You'll probably mostly find that preference in east Asia and native Americans. There's oftnly a biased, where people from a certain ethnic-cultural group are more attracted to their own.
I think that's true to a certain extent. The ancient Greeks were certainly aware of differences in pigmentation by area, but, having a healthy sense of self esteem, they held that unlike the too pale northerners and the too dark "Ethiopians", they were "just right".
However, as Aberdeen said, for others it's a question of "opposites attract". Then, there's the fact that elite groups who are an intrusive force with perhaps a different "phenotype" will favor their own phenotype, and people in lower social groups will come to favor it too, as a sign of privilege. That was partly the case for the preference for blonde hair in the Middle Ages and the Renaissance, I think.
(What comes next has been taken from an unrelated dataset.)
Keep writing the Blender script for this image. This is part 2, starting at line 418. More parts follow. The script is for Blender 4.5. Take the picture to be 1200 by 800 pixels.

You might want to pick up a copy of the book "The White Lotus" by John Hersey to see how it would work in a future world where the Chinese conquered the West:
It also changes with time and fashions...the ideal of beauty in the high Middle Ages was for women to be as hairless as possible (perhaps for a contrast with men) so they plucked out a lot of hair along their foreheads, and even their eyelashes and eyebrows.
They also prized women being pregnant so the pregnant silhouette was preferred; if you weren't pregnant you wore a sort of cushion under your dress. I don't think that it's at all a look that would appeal to men today.
http://blogs.getty.edu/iris/files/2011/06/liberal_arts1.jpg
For a time in the nineteenth century, the "Circassian" woman was held to be the epitome of female beauty. Hucksters and marketeers made a fortune selling products guaranteed to make you look like one. I'm partial to that look myself, but then I think everybody looks better with dark hair...a better contrast with pale features, for sure. I've even been known to put a darker rinse in my hair just to get that effect.
That's not to mention the changes in preference over the twentieth century for large mouth versus small mouth, a tan versus indoor pale, a boyish figure versus a voluptuous one and on and on. Or, what about the influence of advertising and the mass media? I can tell you for a fact that the decisions made by a very small group of people dictate what we consider "attractive", whether we know it or not. That partly explains the difference in the number of actresses sporting blonde hair versus dark hair now, or how "a 4 became the new 6, and the 2 the new 4". (It's from The Devil Wears Prada, a movie I'm sure you didn't see. I was there, and I could see it happening. The sample sizes came in a size 6, so that's the size you had to be to be a model. Then, they decided it had to be a four, and then sometimes a two...that's why models are anorexic...they have to starve to get to that size when they also have to be 5'10.)
It's all complicated, and, indeed, subjective.